◆ Goal:
Your answer should be one number: how many lines of the records hold the string "This".
================================
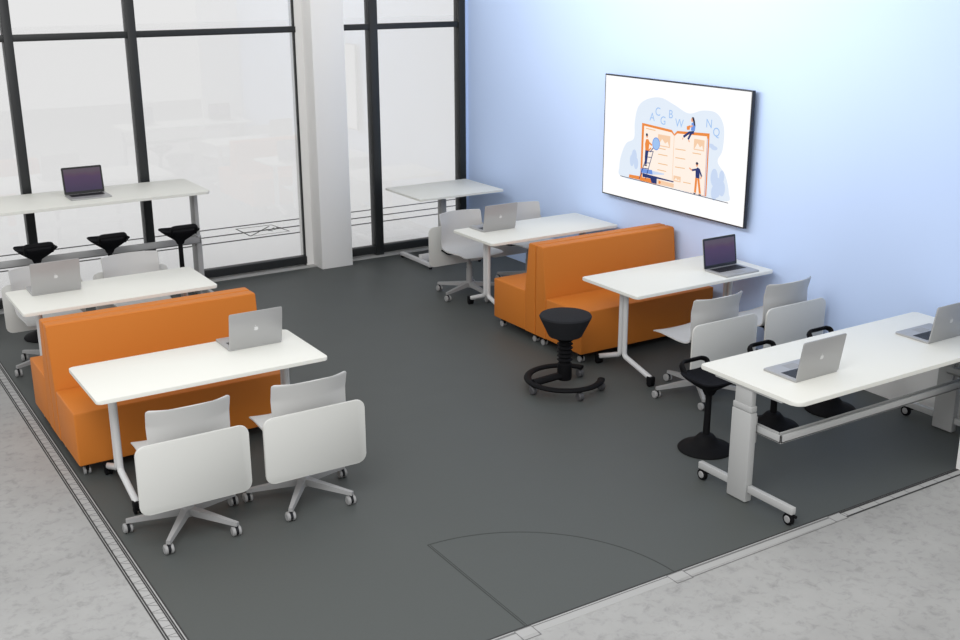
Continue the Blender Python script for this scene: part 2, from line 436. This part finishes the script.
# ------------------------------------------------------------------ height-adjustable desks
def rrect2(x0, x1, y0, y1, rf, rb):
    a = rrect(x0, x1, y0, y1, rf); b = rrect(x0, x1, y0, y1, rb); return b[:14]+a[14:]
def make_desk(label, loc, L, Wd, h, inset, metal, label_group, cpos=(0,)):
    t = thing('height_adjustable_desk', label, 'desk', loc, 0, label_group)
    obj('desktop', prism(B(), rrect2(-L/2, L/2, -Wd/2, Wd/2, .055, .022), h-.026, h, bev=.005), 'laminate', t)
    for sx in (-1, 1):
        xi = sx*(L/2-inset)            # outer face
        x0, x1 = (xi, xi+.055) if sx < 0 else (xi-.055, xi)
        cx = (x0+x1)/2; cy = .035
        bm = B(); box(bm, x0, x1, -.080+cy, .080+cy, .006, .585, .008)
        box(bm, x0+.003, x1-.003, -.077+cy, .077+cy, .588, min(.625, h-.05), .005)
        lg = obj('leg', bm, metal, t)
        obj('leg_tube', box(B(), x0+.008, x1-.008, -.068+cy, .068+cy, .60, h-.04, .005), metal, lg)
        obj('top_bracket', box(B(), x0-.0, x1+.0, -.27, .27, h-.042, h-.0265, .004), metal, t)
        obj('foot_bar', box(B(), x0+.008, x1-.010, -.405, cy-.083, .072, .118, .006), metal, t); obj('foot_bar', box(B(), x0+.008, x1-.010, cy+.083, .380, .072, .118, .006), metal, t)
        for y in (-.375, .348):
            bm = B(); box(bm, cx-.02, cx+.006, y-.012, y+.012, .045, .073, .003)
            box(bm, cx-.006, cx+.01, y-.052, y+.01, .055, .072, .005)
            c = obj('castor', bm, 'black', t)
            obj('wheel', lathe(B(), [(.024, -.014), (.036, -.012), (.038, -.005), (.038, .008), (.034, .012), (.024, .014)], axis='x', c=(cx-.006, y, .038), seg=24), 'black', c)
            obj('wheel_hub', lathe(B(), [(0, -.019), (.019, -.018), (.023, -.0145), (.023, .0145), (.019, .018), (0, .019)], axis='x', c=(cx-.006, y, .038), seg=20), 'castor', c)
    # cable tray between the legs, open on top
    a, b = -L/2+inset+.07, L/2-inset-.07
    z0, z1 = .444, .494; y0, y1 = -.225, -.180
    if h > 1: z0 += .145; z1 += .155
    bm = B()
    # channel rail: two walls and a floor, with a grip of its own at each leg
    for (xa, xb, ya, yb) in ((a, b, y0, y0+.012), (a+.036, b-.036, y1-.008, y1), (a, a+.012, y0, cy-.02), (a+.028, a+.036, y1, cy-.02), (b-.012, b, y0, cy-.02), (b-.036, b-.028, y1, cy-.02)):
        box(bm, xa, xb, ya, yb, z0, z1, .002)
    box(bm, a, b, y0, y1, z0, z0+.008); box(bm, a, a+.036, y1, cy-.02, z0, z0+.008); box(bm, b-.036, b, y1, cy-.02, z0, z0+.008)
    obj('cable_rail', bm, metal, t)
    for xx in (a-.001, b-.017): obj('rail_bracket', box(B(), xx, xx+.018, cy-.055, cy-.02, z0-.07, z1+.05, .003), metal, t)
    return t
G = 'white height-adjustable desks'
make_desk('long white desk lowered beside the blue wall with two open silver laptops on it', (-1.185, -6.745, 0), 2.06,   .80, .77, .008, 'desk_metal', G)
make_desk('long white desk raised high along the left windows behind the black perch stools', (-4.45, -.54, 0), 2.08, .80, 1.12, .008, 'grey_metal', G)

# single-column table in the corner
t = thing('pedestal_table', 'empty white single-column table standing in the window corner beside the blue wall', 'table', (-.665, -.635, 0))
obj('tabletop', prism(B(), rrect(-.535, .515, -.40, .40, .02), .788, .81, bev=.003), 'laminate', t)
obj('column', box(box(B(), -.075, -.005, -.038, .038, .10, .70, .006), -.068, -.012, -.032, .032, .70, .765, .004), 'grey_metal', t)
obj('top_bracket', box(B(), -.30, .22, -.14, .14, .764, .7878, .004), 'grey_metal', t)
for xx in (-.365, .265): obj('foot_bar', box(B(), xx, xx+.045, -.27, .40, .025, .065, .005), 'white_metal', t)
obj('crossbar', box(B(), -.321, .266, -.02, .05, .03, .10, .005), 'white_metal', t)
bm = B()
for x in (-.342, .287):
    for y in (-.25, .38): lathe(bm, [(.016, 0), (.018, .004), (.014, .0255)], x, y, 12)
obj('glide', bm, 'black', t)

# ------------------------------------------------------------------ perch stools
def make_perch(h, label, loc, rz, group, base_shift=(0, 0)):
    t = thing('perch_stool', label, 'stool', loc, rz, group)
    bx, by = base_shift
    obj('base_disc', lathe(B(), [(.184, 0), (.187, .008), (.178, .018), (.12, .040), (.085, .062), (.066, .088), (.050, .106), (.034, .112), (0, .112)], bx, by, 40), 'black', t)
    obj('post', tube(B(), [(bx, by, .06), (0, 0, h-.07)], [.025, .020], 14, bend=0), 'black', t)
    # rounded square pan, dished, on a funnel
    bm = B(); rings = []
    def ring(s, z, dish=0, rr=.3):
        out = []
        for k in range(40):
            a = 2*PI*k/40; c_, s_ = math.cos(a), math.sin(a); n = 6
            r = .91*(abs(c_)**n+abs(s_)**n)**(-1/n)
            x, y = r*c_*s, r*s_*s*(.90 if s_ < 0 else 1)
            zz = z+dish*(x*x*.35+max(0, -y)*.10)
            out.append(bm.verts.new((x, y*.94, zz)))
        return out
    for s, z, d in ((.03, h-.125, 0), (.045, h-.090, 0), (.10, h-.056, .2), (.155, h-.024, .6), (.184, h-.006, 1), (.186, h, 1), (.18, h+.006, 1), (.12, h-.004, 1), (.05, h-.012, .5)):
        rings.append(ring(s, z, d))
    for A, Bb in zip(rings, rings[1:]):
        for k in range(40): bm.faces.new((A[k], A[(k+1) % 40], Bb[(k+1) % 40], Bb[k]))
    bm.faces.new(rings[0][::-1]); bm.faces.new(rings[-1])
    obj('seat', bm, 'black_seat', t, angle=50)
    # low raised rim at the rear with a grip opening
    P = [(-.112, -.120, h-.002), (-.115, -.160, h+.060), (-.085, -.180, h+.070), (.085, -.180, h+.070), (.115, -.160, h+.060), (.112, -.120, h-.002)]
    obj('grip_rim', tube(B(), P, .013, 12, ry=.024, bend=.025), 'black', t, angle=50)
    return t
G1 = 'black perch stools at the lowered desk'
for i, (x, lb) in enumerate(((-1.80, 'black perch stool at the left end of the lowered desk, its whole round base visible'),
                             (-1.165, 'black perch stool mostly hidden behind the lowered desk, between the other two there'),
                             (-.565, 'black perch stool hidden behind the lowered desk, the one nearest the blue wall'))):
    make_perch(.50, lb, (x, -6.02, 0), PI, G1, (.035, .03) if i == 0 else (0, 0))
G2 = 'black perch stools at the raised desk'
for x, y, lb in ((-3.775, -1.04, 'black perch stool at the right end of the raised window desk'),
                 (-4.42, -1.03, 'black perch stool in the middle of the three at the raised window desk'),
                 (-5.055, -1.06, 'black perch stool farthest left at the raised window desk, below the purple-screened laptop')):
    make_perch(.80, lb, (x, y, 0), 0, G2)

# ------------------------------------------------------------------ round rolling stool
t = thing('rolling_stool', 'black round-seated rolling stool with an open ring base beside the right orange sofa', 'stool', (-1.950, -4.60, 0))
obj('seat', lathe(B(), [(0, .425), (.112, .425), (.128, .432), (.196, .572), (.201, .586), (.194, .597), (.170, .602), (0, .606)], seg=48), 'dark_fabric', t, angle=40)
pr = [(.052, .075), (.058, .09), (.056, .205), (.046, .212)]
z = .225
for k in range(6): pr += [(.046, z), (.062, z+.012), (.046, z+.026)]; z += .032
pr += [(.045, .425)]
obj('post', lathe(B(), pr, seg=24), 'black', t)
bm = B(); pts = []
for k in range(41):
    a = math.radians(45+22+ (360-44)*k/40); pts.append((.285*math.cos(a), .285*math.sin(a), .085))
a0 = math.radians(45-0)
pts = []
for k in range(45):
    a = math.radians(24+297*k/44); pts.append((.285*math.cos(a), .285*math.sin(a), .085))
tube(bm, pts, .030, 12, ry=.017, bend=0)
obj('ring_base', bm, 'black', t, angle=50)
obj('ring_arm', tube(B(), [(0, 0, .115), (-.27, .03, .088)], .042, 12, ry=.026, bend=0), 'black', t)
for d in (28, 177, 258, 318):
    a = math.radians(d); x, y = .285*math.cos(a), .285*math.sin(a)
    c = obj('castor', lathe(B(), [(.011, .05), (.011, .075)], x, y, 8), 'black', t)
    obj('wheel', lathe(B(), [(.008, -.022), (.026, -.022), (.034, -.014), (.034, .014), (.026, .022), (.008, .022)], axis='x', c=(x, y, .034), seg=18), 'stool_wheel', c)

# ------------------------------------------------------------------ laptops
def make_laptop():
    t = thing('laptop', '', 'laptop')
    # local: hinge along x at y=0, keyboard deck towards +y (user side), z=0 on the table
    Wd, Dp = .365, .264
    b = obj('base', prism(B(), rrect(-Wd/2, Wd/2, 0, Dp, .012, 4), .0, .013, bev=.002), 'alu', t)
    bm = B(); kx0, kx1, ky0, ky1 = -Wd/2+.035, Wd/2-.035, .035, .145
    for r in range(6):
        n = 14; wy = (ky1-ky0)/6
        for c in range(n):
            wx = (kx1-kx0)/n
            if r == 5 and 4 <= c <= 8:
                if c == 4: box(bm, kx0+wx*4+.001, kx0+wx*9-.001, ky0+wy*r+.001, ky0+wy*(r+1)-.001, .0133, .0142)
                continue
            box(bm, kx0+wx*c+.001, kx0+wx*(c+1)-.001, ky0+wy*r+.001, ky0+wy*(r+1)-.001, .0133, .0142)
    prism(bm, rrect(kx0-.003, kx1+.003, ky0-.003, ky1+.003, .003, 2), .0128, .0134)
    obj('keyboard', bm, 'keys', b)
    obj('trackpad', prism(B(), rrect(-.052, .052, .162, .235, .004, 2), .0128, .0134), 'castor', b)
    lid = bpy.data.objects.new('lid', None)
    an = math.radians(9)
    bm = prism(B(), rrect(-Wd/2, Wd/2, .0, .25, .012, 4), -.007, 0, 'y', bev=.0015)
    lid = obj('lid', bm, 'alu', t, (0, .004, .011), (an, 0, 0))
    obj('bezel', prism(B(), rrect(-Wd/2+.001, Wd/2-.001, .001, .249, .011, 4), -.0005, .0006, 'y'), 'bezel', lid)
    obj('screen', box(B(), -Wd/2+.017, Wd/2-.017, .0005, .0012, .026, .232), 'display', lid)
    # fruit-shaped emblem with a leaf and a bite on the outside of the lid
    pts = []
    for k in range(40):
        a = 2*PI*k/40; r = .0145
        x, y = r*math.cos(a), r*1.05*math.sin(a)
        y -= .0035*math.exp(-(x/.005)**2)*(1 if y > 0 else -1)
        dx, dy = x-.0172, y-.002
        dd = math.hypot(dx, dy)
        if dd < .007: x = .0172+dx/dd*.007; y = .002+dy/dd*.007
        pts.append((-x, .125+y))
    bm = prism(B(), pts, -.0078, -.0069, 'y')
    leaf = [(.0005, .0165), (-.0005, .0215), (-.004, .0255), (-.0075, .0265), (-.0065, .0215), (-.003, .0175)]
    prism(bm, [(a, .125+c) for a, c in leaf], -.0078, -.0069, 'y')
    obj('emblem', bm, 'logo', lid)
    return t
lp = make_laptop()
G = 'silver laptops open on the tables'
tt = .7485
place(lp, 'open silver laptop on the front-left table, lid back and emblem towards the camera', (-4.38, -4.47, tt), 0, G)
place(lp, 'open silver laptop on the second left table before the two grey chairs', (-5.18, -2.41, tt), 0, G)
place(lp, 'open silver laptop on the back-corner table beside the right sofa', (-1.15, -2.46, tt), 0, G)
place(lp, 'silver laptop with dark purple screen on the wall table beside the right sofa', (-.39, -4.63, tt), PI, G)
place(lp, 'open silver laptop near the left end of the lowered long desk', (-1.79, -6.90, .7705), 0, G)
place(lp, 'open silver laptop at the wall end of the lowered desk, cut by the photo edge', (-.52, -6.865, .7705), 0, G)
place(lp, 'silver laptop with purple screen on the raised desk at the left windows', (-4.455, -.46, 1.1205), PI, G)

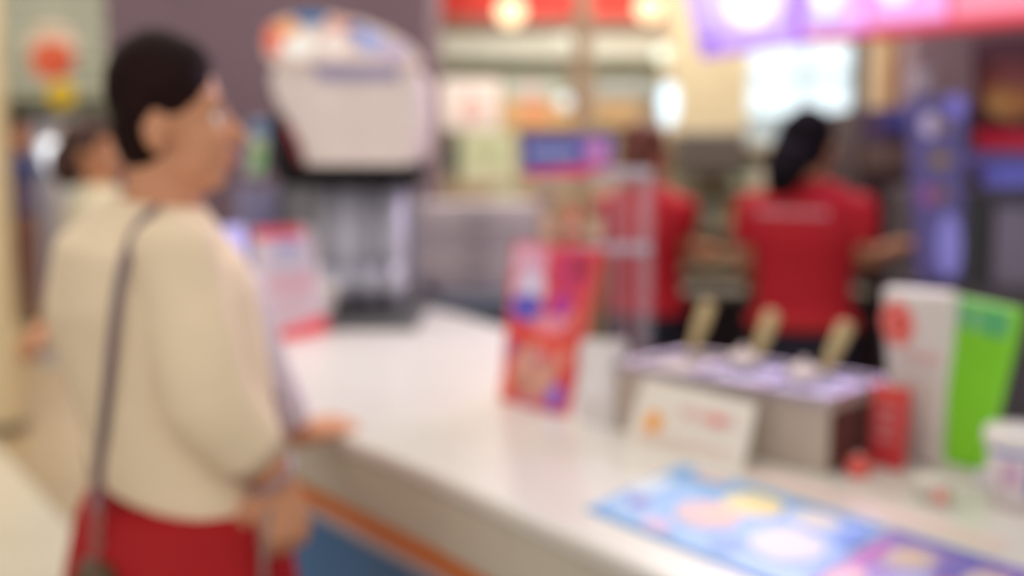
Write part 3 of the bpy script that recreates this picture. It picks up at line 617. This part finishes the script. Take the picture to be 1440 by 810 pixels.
================================
◆ The reply:
2